**DATA EXCERPTS:**
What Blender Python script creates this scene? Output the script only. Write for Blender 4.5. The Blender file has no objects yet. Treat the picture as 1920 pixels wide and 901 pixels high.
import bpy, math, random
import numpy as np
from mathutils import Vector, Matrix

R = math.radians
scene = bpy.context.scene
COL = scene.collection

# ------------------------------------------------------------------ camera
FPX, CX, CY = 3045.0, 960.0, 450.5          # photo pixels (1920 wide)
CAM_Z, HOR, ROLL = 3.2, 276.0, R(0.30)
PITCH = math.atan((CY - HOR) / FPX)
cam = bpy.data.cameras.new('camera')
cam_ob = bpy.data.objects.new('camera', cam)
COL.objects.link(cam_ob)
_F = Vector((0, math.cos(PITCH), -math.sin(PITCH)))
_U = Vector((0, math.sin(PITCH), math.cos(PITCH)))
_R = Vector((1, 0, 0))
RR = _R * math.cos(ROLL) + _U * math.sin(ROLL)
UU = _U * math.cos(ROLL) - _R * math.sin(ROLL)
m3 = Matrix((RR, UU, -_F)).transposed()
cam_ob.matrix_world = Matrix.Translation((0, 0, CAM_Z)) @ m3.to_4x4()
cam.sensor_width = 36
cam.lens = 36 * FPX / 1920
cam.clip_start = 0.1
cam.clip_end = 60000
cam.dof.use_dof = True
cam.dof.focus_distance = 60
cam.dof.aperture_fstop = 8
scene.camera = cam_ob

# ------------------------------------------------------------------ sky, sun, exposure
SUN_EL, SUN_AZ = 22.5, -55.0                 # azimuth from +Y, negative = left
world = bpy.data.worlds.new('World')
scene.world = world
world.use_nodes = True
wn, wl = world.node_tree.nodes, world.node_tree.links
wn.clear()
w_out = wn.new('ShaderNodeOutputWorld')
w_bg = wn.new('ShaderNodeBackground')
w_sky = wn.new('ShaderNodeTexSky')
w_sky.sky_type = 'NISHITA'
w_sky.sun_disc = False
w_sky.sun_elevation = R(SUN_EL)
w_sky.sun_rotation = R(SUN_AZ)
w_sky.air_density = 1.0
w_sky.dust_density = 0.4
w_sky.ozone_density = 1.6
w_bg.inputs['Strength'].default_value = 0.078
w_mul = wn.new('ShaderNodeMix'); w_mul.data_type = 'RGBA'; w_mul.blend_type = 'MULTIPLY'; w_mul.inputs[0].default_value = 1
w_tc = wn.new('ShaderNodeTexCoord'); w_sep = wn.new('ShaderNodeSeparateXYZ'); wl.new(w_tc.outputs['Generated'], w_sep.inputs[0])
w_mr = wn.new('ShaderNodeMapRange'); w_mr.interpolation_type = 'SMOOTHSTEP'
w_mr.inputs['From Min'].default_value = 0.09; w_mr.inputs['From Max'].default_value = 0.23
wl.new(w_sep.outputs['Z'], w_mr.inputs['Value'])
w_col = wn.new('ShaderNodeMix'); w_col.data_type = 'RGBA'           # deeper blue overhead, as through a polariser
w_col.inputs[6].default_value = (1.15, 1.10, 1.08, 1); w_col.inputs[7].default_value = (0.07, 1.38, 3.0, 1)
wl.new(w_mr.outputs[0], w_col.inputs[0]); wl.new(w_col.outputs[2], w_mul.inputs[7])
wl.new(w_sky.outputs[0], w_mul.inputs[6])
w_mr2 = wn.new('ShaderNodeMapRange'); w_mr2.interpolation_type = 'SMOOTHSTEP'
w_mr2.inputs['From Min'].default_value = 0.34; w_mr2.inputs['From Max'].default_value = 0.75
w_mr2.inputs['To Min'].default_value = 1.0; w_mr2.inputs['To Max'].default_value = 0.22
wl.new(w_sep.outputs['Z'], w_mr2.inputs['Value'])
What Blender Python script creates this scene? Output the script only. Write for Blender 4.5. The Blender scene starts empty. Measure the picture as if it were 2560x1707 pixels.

**GIVEN INSTRUCTION:** Retype all of the data shown above, word for word.

**ANSWER IN FULL:**
What Blender Python script creates this scene? Output the script only. Write for Blender 4.5. The Blender file has no objects yet. Treat the picture as 1920 pixels wide and 901 pixels high.
import bpy, math, random
import numpy as np
from mathutils import Vector, Matrix

R = math.radians
scene = bpy.context.scene
COL = scene.collection

# ------------------------------------------------------------------ camera
FPX, CX, CY = 3045.0, 960.0, 450.5          # photo pixels (1920 wide)
CAM_Z, HOR, ROLL = 3.2, 276.0, R(0.30)
PITCH = math.atan((CY - HOR) / FPX)
cam = bpy.data.cameras.new('camera')
cam_ob = bpy.data.objects.new('camera', cam)
COL.objects.link(cam_ob)
_F = Vector((0, math.cos(PITCH), -math.sin(PITCH)))
_U = Vector((0, math.sin(PITCH), math.cos(PITCH)))
_R = Vector((1, 0, 0))
RR = _R * math.cos(ROLL) + _U * math.sin(ROLL)
UU = _U * math.cos(ROLL) - _R * math.sin(ROLL)
m3 = Matrix((RR, UU, -_F)).transposed()
cam_ob.matrix_world = Matrix.Translation((0, 0, CAM_Z)) @ m3.to_4x4()
cam.sensor_width = 36
cam.lens = 36 * FPX / 1920
cam.clip_start = 0.1
cam.clip_end = 60000
cam.dof.use_dof = True
cam.dof.focus_distance = 60
cam.dof.aperture_fstop = 8
scene.camera = cam_ob

# ------------------------------------------------------------------ sky, sun, exposure
SUN_EL, SUN_AZ = 22.5, -55.0                 # azimuth from +Y, negative = left
world = bpy.data.worlds.new('World')
scene.world = world
world.use_nodes = True
wn, wl = world.node_tree.nodes, world.node_tree.links
wn.clear()
w_out = wn.new('ShaderNodeOutputWorld')
w_bg = wn.new('ShaderNodeBackground')
w_sky = wn.new('ShaderNodeTexSky')
w_sky.sky_type = 'NISHITA'
w_sky.sun_disc = False
w_sky.sun_elevation = R(SUN_EL)
w_sky.sun_rotation = R(SUN_AZ)
w_sky.air_density = 1.0
w_sky.dust_density = 0.4
w_sky.ozone_density = 1.6
w_bg.inputs['Strength'].default_value = 0.078
w_mul = wn.new('ShaderNodeMix'); w_mul.data_type = 'RGBA'; w_mul.blend_type = 'MULTIPLY'; w_mul.inputs[0].default_value = 1
w_tc = wn.new('ShaderNodeTexCoord'); w_sep = wn.new('ShaderNodeSeparateXYZ'); wl.new(w_tc.outputs['Generated'], w_sep.inputs[0])
w_mr = wn.new('ShaderNodeMapRange'); w_mr.interpolation_type = 'SMOOTHSTEP'
w_mr.inputs['From Min'].default_value = 0.09; w_mr.inputs['From Max'].default_value = 0.23
wl.new(w_sep.outputs['Z'], w_mr.inputs['Value'])
w_col = wn.new('ShaderNodeMix'); w_col.data_type = 'RGBA'           # deeper blue overhead, as through a polariser
w_col.inputs[6].default_value = (1.15, 1.10, 1.08, 1); w_col.inputs[7].default_value = (0.07, 1.38, 3.0, 1)
wl.new(w_mr.outputs[0], w_col.inputs[0]); wl.new(w_col.outputs[2], w_mul.inputs[7])
wl.new(w_sky.outputs[0], w_mul.inputs[6])
w_mr2 = wn.new('ShaderNodeMapRange'); w_mr2.interpolation_type = 'SMOOTHSTEP'
w_mr2.inputs['From Min'].default_value = 0.34; w_mr2.inputs['From Max'].default_value = 0.75
w_mr2.inputs['To Min'].default_value = 1.0; w_mr2.inputs['To Max'].default_value = 0.22
wl.new(w_sep.outputs['Z'], w_mr2.inputs['Value'])
What Blender Python script creates this scene? Output the script only. Write for Blender 4.5. The Blender scene starts empty. Measure the picture as if it were 2560x1707 pixels.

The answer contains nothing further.